Completeness of $L^2([0,1]) \otimes L^2([0,1])$.

Question

I'm trying to understand the Hilbert space of a quantum system of two particles in the infinite square well. The claim is that this is $L^2([0,1] × [0,1])$, which is said to be isomorphic to the tensor product $L^2([0,1]) \otimes L^2([0,1])$. The latter space is not entirely obvious to me yet. Indeed, to have any hopes of being a Hilbert space, we need an inner product. The most natural choice seems to be $$ \left<v_1 \otimes w_1, v_2 \otimes w_2 \right>_{\otimes} := \left<v_1, v_2 \right>_{L^2} \cdot \left<w_1, w_2 \right>_{L^2}. $$ Subsequently we must determine whether this space is complete w.r.t. the metric induced by the norm induced by this inner product. Supposedly, it is not, and we need to take its completion. I would like to know why. To this end, I construct the element $x: =\sum_{n=1}^∞ \frac{1}{n}e_n \otimes e_n$. As $$\Vert x \Vert = \sqrt{\sum_{n=1}^∞ \frac{1}{n^2}} = \frac{π}{\sqrt{6}}, $$ the series converges in the completion of $L^2([0,1]) \otimes L^2([0,1])$. How can I show that it does not converge within $L^2([0,1]) \otimes L^2([0,1])$?

Answer 1

You have to be careful with what you mean when you write $L^2 \otimes L^2$. There are different notions of tensor products which mean genuinely different things in this case: There is the algebraic tensor product $A\otimes_{alg} B$ which is the space of all finite sums $\sum_{i=1}^N a_i\otimes b_i$ and there are various notions of topological tensor products which are defined to be completions of the algebraic tensor product w.r.t. to various topologies. In your case the "Hilbert space tensor product" or "Hilbert-Schmidt tensor product" is defined as the completion of the algebraic tensor product w.r.t. to the norm induced by the scalar product you found. This is sometimes denoted as $\widehat{\otimes}$ to distinguish it from the algebraic tensor product.

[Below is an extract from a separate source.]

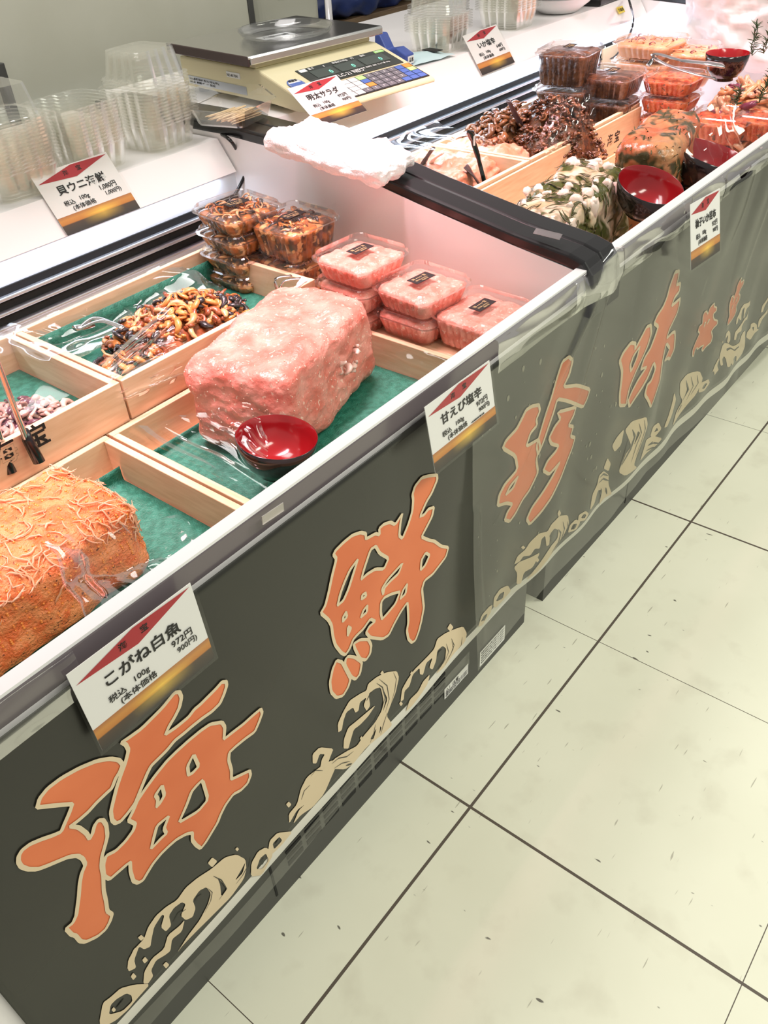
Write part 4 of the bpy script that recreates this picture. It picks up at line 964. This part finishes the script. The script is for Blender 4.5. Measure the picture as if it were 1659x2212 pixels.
def pbox(u0, u1, v0, v1, h0, h1, m, name, parent=None, bevel=0):
    mb = MB(); mb.lohi((-.205 + .41 * u0, -L_ * v1, h0), (-.205 + .41 * u1, -L_ * v0, h1)); mb.v = [tuple(PM @ Vector(q)) for q in mb.v]
    return mb.build(name, m, parent or sc, bevel=bevel)
def ptext(b, u, v, size, m, parent=None, name='lettering', bold=0):
    return text(b, size, m, parent or sc, mtx=PM @ Matrix.Translation((-.205 + .41 * u, -L_ * v, .0030)), name=name, bold=bold)
dp = pbox(.20, .95, .07, .50, -.001, .0012, K['lcd'], 'display')
for u0, u1 in ((.27, .45), (.47, .66), (.68, .90)): pbox(u0, u1, .17, .36, .001, .0020, mat('lcd_window', (.06, .075, .065), .12), 'lcd_window', dp)
for u in (.39, .58, .82): ptext('0', u, .33, .020, K['digit'], dp, 'digit')
for b, u, v, s_ in (('重さ', .28, .145, .010), ('g', .40, .145, .010), ('単価(円/100g)', .48, .145, .009), ('円', .64, .145, .009), ('値段', .72, .145, .009), ('円', .87, .145, .009), ('LC-21 NEO', .40, .475, .018), ('取引証明以外用  風袋引  固定  ひょう量 15kg', .52, .425, .007)):
    ptext(b, u, v, s_, K['paper'], dp)
pbox(.215, .27, .085, .15, .001, .0018, K['paper'], 'white_tab', dp); pbox(.86, .94, .085, .14, .001, .0018, K['kgr'], 'green_tab', dp)
kp = pbox(.27, .975, .54, .95, -.001, .0012, K['black_matte'], 'keypad')
ROWS = ['WWWGggggbO', 'WWWbggggbG', 'WWWOggggbb', 'WWgggggbbb']
KM = {'W': 'paper', 'G': 'kgr', 'g': 'kg', 'b': 'kb', 'O': 'ko'}
for j, r_ in enumerate(ROWS):
    for i, ch_ in enumerate(r_):
        u0 = .285 + i * .0685; v0 = .555 + j * .097
        k_ = pbox(u0, u0 + .061, v0, v0 + .086, .001, .0022, K[KM[ch_]], 'key', kp)
        if ch_ == 'g': ptext(str((j * 4 + i) % 10), u0 + .022, v0 + .062, .010, K['paper'], k_)
def disc(u, v, r, h, m, name, parent=None, half=None):
    mb = MB(); mb.add([PM @ Vector((-.205 + .41 * u + r * math.cos(a), -L_ * v + r * math.sin(a), h)) for a in [i * math.pi / 18 for i in range(36)]], [tuple(range(36))]); return mb.build(name, m, parent or sc)
d_ = disc(.095, .36, .024, .0012, K['kb'], 'round_sticker'); disc(.095, .36, .0205, .0016, K['paper'], 'sticker_face', d_)
pbox(.048, .142, .33, .42, .0010, .0020, K['kb'], 'sticker_band', d_); ptext('検査済', .06, .30, .009, K['ink'], d_, bold=.02)
SM = Matrix.Translation((-.2056, .14, .008)) @ Matrix.Rotation(-math.pi / 2, 4, 'Z') @ Matrix.Rotation(math.pi / 2, 4, 'X')
def stext(b, x, z, s_, m, par): return text(b, s_, m, par, mtx=SM @ Matrix.Translation((x, z, .0012)), name='lettering')
pl = MB().lohi((-.2066, -.12, .012), (-.2048, .13, .030)).build('rating_plate', K['alu'], sc)
stext('特定計量器 電子式はかり  型式 ひょう量 15kg 目量 5g', .015, .014, .0055, K['ink'], pl); stext('精度等級 3   使用温度 -10℃～40℃   器種 検定', .015, .007, .0055, K['ink'], pl)
ns_ = MB().lohi((-.2066, -.10, .044), (-.2048, -.045, .056)).build('number_sticker', K['paper'], sc); stext('NO.4017041', .187, .038, .0085, K['ink'], ns_)
for x_, y_ in ((-.17, .12), (.17, .12), (-.17, -.14), (.17, -.14)):
    MB().loft([[Vector((x_ + .014 * math.cos(a), y_ + .014 * math.sin(a), z)) for a in [i * math.pi / 8 for i in range(16)]] for z in (-.0105, .006)]).build('foot', K['black'], sc)
q = at(709, 12, y=1.44)
po = thing('display_pole', 'upright steel pole rising behind the weighing pan of the ivory scale', 'pole', (q.x, 1.44, .929))
MB().tube([(0, 0, -.008), (0, 0, .62)], .0105, 16).build('pole_tube', K['steel'], po, smooth=True)
MB().tube([(0, 0, -.010), (0, 0, .006)], .028, 20).build('pole_foot', K['steel'], po)
# glass lid and white slip on the pan
pc = at(618, 72, z=1.034)
o = MB().lathe([(.02, .001), (.095, .001), (.105, .006), (.112, .016), (.115, .018), (.116, .016), (.107, .004), (.096, 0)], 48).build('clear_dish', K['clear'], None, smooth=True); o.location = (pc.x, pc.y, 1.0312)
tag(o, 'round clear shallow dish lying on the steel weighing pan', 'dish')
sp_ = thing('paper_slip', 'printed paper slip 八雲白折 lying in the clear dish on the pan', 'paper', (pc.x - .035, pc.y - .0, 1.0335), -.2)
MB().lohi((-.045, -.022, 0), (.045, .022, .0006)).build('slip', mat('slip_paper', (.6, .62, .63), .5), sp_)
text('八雲白折', .019, K['ink'], sp_, mtx=Matrix.Translation((-.040, -.008, .0010)), name='lettering')
# toothpicks in their clear box
tc_ = at(505, 250, z=.938)
bx = thing('toothpick_box', 'open clear plastic box of toothpicks on the black divider beside the scale', 'box', (tc_.x, tc_.y, .9295), .25)
mb = MB(); mb.loft([rr(.115, .115, .015, 4, 0), rr(.120, .120, .016, 4, .004), rr(.140, .140, .018, 4, .034), rr(.152, .152, .02, 4, .034), rr(.152, .152, .02, 4, .032)], True, False); mb.build('box_shell', K['clear'], bx)
mb = MB(); mb.loft([[Vector((p.x, p.y + .03 * k + .0, p.z)) for p in rr(.15, .15 - .0 * k, .02, 4, .036 + .02 * k)] for k in (0, 1)], False, False); mb.build('lid_rim', K['clear'], bx)
pk0 = MB().tube([(-.043, 0, 0), (-.036, 0, 0), (.038, 0, 0), (.043, 0, 0)], [.0005, .0013, .0013, .0009], 6).build('toothpick', K['pick'], None, smooth=True)
R3 = random.Random(4)
for i in range(40):
    o = pk0 if i == 0 else pk0.copy()
    if i: COL.objects.link(o)
    row = i // 14
    o.location = (tc_.x + R3.uniform(-.010, .012), tc_.y - .045 + (i % 14) * .0062 + R3.uniform(-.002, .002), .9370 + row * .0042 + R3.uniform(0, .0012)); o.rotation_euler = (0, R3.uniform(-.03, .03), .10 + R3.uniform(-.16, .16))
    tag(o, 'wooden toothpick lying in the clear box beside the scale', 'toothpick', 'toothpicks in the clear box')
# ------------------------------------------------------------------ towel on the divider
tw = block('hand_towel', (.150, .265, .042), 40, .020, .011, 17, K['towel'], 5.5)
c = at(735, 325, z=.925); tw.location = (c.x - .004, c.y, .905); tw.rotation_euler = (.15, .02, .10)
tag(tw, 'folded white hand towel draped across the black divider', 'towel')
# ------------------------------------------------------------------ things on the far shelf and behind
c = at(852, 142, z=.9185)
td = thing('tape_dispenser', 'small blue dispenser with a white label standing right of the ivory scale', 'dispenser', (c.x, c.y, .9185), .1)
mb = MB(); mb.loft([[Vector((-.02, y, z)) for y, z in [(-.05, 0), (-.05, .03), (-.02, .045), (.01, .04), (.03, .075), (.045, .075), (.05, 0)]], [Vector((.02, y, z)) for y, z in [(-.05, 0), (-.05, .03), (-.02, .045), (.01, .04), (.03, .075), (.045, .075), (.05, 0)]]]); mb.build('dispenser_body', K['blue'], td, bevel=.003)
MB().lohi((-.012, -.0515, .008), (.016, -.0498, .026)).build('label', K['paper'], td); text('品番', .011, K['ink'], td, (-.008, -.0520, .013))
c = at(905, 128, z=.92)
tb = thing('paper_bag', 'pale teal flat paper bag with a black sticker beside the blue dispenser', 'bag', (c.x, c.y, .9195), -.15)
MB().grid(lambda a, b: Vector(((a - .5) * .17, (b - .5) * .11, .004 + .011 * math.sin(a * 3.1) * math.sin(b * 3.1) + .004 * noise.noise(Vector((a * 4, b * 4, 2))))), 24, 18).build('bag_sheet', K['teal'], tb, smooth=True)
MB().lohi((.040, -.02, .0125), (.072, .03, .0145)).build('bag_sticker', K['ink'], tb)
c = at(1205, 26, z=.9185)
for i in range(3):
    o = MB().lathe([(.045, 0), (.06, .002), (.10, .030), (.112, .046), (.115, .047), (.108, .044), (.06, .008), (.01, .006)], 40, 0, True, True).build('white_dish', K['white_gloss'], None, smooth=True)
    o.location = (c.x, c.y, .9190 + i * .009); tag(o, ('lowest', 'middle', 'topmost')[i] + ' white dish of the little pile beside the tall tub stack', 'dish', 'white dishes on the shelf')
c = at(1296, 6, z=.92)
o = thing('serving_tray', 'flat black tray with a grey rim lying at the far end of the shelf', 'tray', (c.x + .03, c.y + .05, .9185), .05)
MB().lohi((-.10, -.08, 0), (.10, .08, .022)).build('tray_body', K['black'], o, bevel=.004); MB().lohi((-.102, -.082, .020), (.102, .082, .026)).build('tray_rim', K['alu'], o, bevel=.002)
p_ = on(1341, 21, FP2, FN); o = MB().lohi((-.022, -.0006, -.011), (.022, .0006, .011)).build('price_sticker', K['yellow'], None); frame(o, p_, (1, 0, 0), (0, .045, .060))
tag(o, 'tiny yellow sticker on the far white shelf front', 'sticker'); text('冷蔵庫', .013, K['ink'], o, (-.02, -.001, -.005))
def cable(pts, label, r=.0038):
    o = MB().tube(pts, r, 8).build('power_cable', K['black'], None, smooth=True); return tag(o, label, 'cable')
def smooth(pts, n=5):
    out = []; P_ = [pts[0]] + pts + [pts[-1]]
    for i in range(1, len(P_) - 2):
        for k in range(n):
            t = k / n; a, b, c_, d = P_[i - 1], P_[i], P_[i + 1], P_[i + 2]
            out.append(.5 * ((2 * b) + (c_ - a) * t + (2 * a - 5 * b + 4 * c_ - d) * t * t + (3 * b - a - 3 * c_ + d) * t ** 3))
    return out + [pts[-1]]
cable(smooth([at(430, 283, z=.902), at(470, 287, z=.903), at(497, 303, z=.903), at(515, 330, y=1.012), at(530, 352, y=.992), at(531, 372, y=.992), at(518, 402, y=1.0), at(505, 425, y=1.01)]), 'black cable bending over the shelf corner down into the near case')
cable(smooth([at(1357, -6, z=.925), at(1362, 12, z=.927), at(1368, 40, y=.93), at(1362, 70, y=.93), at(1345, 100, y=.99), at(1322, 125, y=1.0), at(1290, 128, y=1.005)]), 'black cable hanging over the far shelf corner behind the squid packs')
a_, b_ = at(1300, 106, y=1.006), at(1352, 138, y=1.006)
o = MB().lohi((a_.x, .998, b_.z), (b_.x, 1.006, a_.z)).build('cardboard_piece', K['card_brown'], None, bevel=.001); tag(o, 'brown cardboard piece against the back wall of the far case', 'cardboard')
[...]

Now it is true that $L^2([0,1]) \widehat{\otimes} L^2([0,1])$ is isometrically isomorphic to $L^2([0,1]\times[0,1])$, but it is NOT true that it is isomorphic to the algebraic tensor product because the latter is not complete.

To see this, you can show different things. One way would be to consider $L^2 \otimes_{alg} L^2$ as a subspace of $L^2([0,1]^2)$ via the isometric embedding $f\otimes g \mapsto ((x,y)\mapsto f(x)g(y))$ and show that this is a dense, non-closed subspace of $L^2([0,1]^2)$.

To see this, consider the measurable sets generated by $L^2 \otimes_{alg} L^2$ and compare them with $L^2([0,1]^2)$, i.e. looking at characteristic functions $\chi_A$ with $A\subseteq [0,1]^2$ contained both spaces. You could try to prove that the algebraic tensor product contains all $A$ in the set-algebra generated by $\{A_1\times A_2 \mid A_i\subseteq[0,1]\}$ (up to sets of measure zero of course) whereas $L^2 \widehat{\otimes} L^2$ contains all the $A$ in the corresponding sigma-algebra. So if can exhibit a subset that is contained in one, both not the other, the corresponding characteristic function proves that $L^2 \otimes_{alg} L^2$ is not closed in $L^2([0,1]^2)$.